Messages were sent by signals tapped in Morse code. These pulses of electricity flowed along the line to telegraph stations where banks of large batteries provided the necessary voltage to send the message on to the next station.

The system revolutionised communications but had its problems. Strong winds often blew branches across the wire, and poles were struck by lightning or washed away in floods. For many years full-time linesmen rode along the line, first on camels and later in trucks, inspecting the line and making repairs.

Later the post office also acted as the telephone exchange, but the arrival of coaxial cable in the 1970s made Hamelin Pool Telegraph Station obsolete. By the 1990s satellite technology revolutionised communications once again.

Hamelin Pool Telegraph Station is now a privately-owned enterprise. The original post office has been converted into a museum full of telegraphy paraphernalia and also houses a living stromatolite. Close by you can see where shell blocks (coquina) were quarried to build station homesteads and some of Denham’s oldest buildings.

Tourism and Conservation
View Info +

Today Shark Bay is a popular destination for nature-based recreation. It began with fishing and the Monkey Mia dolphin experience, which both remain popular alongside a growing demand for other Shark Bay experiences.

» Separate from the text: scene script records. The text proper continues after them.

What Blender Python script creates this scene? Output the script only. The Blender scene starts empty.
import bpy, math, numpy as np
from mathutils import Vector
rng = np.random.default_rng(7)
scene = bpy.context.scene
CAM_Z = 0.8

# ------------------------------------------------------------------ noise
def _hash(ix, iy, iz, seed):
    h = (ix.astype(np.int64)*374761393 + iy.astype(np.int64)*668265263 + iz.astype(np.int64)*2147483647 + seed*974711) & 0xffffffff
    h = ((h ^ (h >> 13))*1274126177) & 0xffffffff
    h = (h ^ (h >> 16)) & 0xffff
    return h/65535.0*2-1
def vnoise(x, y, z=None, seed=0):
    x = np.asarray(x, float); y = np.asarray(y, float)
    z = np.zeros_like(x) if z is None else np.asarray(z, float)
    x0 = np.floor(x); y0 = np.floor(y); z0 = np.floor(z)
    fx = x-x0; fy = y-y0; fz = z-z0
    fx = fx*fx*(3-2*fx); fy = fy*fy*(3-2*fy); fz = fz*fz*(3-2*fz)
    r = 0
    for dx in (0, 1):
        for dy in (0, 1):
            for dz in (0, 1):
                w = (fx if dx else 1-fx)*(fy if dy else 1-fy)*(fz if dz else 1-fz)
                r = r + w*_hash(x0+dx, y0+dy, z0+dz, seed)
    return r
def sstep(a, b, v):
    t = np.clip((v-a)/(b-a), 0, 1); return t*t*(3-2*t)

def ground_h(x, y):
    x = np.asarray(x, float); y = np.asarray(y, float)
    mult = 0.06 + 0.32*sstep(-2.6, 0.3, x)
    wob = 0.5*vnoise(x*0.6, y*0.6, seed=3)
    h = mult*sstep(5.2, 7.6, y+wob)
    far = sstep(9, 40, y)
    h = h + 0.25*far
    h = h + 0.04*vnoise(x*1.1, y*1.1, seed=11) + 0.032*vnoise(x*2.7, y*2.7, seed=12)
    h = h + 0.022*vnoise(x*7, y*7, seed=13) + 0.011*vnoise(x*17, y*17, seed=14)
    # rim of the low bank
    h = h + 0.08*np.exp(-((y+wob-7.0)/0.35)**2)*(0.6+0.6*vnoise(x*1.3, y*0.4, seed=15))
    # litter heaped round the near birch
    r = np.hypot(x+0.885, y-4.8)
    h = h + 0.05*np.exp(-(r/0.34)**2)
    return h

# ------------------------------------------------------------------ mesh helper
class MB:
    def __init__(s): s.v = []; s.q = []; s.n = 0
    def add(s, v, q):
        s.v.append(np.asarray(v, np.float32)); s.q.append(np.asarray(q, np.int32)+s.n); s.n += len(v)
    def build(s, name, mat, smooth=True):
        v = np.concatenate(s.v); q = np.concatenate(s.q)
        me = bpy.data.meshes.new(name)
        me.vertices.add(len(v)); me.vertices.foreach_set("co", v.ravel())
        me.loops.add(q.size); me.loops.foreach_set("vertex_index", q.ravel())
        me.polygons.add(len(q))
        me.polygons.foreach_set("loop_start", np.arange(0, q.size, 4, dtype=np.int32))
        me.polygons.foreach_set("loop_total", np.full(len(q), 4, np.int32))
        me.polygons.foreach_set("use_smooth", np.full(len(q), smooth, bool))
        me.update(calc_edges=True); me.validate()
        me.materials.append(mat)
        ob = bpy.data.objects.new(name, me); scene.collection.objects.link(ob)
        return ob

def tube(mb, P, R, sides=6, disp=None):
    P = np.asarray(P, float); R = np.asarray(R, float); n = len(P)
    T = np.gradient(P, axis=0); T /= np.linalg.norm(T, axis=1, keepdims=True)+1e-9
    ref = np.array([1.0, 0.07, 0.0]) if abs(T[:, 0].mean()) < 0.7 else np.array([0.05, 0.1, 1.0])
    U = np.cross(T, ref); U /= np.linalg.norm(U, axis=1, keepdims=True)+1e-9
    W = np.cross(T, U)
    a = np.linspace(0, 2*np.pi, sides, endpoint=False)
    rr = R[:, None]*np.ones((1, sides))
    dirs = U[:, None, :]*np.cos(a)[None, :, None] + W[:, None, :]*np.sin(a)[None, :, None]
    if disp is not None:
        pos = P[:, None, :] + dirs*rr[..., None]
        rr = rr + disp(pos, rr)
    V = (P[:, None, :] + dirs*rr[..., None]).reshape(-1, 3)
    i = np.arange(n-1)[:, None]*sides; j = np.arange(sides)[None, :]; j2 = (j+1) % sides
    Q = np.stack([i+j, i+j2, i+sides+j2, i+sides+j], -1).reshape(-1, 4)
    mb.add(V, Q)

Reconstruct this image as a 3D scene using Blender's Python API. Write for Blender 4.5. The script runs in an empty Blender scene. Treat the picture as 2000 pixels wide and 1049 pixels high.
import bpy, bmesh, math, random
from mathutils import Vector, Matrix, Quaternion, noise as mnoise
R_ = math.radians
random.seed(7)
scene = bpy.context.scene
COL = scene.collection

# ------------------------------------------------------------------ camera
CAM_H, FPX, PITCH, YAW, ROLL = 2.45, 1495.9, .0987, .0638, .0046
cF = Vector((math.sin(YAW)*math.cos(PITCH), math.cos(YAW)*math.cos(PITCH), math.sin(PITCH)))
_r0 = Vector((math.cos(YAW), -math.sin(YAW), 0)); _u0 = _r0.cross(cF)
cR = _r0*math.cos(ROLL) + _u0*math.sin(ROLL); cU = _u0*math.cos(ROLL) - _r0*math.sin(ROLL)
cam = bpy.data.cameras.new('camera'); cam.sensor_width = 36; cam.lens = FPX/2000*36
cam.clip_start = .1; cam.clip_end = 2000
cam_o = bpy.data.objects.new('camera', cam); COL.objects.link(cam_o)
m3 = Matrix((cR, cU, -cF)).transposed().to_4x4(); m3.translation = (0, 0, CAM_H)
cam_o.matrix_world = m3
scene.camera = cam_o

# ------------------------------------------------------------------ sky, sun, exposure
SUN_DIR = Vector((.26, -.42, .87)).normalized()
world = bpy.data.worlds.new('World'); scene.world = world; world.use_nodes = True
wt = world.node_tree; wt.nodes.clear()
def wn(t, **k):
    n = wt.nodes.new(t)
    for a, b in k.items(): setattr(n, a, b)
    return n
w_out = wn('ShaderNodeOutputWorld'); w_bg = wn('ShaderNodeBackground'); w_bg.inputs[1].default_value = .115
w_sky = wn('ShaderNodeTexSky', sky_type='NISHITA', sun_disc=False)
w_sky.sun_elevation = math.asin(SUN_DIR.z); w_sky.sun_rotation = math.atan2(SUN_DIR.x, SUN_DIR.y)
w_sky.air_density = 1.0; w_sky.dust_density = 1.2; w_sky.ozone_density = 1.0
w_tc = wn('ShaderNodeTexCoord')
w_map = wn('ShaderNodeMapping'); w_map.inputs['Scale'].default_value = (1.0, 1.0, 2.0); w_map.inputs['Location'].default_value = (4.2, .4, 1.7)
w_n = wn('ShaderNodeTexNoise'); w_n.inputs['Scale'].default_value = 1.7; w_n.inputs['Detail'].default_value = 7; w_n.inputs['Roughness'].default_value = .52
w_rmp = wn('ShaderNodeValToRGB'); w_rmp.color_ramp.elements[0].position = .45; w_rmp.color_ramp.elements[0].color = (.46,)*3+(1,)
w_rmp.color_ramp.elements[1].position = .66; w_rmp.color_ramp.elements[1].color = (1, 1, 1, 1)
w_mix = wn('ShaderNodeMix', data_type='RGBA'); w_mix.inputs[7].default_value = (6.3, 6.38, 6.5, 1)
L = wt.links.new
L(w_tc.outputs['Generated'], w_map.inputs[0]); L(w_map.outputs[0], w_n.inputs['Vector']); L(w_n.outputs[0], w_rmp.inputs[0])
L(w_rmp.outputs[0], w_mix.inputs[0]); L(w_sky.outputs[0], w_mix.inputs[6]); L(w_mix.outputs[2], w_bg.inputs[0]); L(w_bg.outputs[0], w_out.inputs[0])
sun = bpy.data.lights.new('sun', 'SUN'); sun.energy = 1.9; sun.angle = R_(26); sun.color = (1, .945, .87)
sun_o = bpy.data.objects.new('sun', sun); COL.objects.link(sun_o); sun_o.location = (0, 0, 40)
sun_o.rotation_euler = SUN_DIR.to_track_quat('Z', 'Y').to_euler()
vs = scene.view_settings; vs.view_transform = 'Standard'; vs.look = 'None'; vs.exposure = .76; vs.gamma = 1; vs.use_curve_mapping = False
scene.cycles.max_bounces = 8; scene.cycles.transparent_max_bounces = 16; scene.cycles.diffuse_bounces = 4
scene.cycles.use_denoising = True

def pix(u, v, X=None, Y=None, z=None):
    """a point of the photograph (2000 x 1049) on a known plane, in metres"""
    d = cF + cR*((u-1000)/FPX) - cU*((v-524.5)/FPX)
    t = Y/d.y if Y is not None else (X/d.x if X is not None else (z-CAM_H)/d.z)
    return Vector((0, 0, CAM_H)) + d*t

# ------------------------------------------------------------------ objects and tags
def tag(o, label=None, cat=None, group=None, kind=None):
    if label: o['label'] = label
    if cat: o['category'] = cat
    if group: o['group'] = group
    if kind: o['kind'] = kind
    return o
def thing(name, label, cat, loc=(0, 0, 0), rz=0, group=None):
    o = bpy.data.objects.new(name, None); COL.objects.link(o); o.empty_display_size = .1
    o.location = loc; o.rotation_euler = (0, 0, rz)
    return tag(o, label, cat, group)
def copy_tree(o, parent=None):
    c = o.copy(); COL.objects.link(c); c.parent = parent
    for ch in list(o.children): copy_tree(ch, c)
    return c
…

Popular activities include fishing, camping, four-wheel driving, birdwatching, snorkelling, diving, boating, kayaking and photography.

Careful environmental management is vital for the protection and maintenance of Shark Bay’s World Heritage values and some areas previously used for pastoralism have been purchased for conservation.

Since 1990 pastoral lands have been purchased for conservation:

  • Peron, a 40,000 hectare station grazed since 1881, was bought by the Western Australian Government in 1990 and gazetted as Francois Peron National Park in 1992. Feral animal control programs under Project Eden have resulted in rejuvenation of degraded ecosystems and the reintroduction of threatened species into the park.
  • In 1999 the Australian Wildlife Conservancy purchased Faure Island, embarking on a successful program to eradicate sheep and goats then introduce native species.
  • Nanga Station was bought by the Commonwealth and Western Australian Governments in December 2000 to better conserve Shark Bay’s World Heritage values, including its tree heath.
  • Part of Tamala Station is proposed as a nature reserve, to better protect the spectacular Zuytdorp Cliffs. Tamala also features historic water tanks, wells and stock fences.
  • Most of Dirk Hartog Island was declared a national park in 2009 and an ecological restoration project is eradicating feral animals in preparation for restoring native species to the island.
  • Bush Heritage purchased Hamelin Station in 2015 for conservation purposes.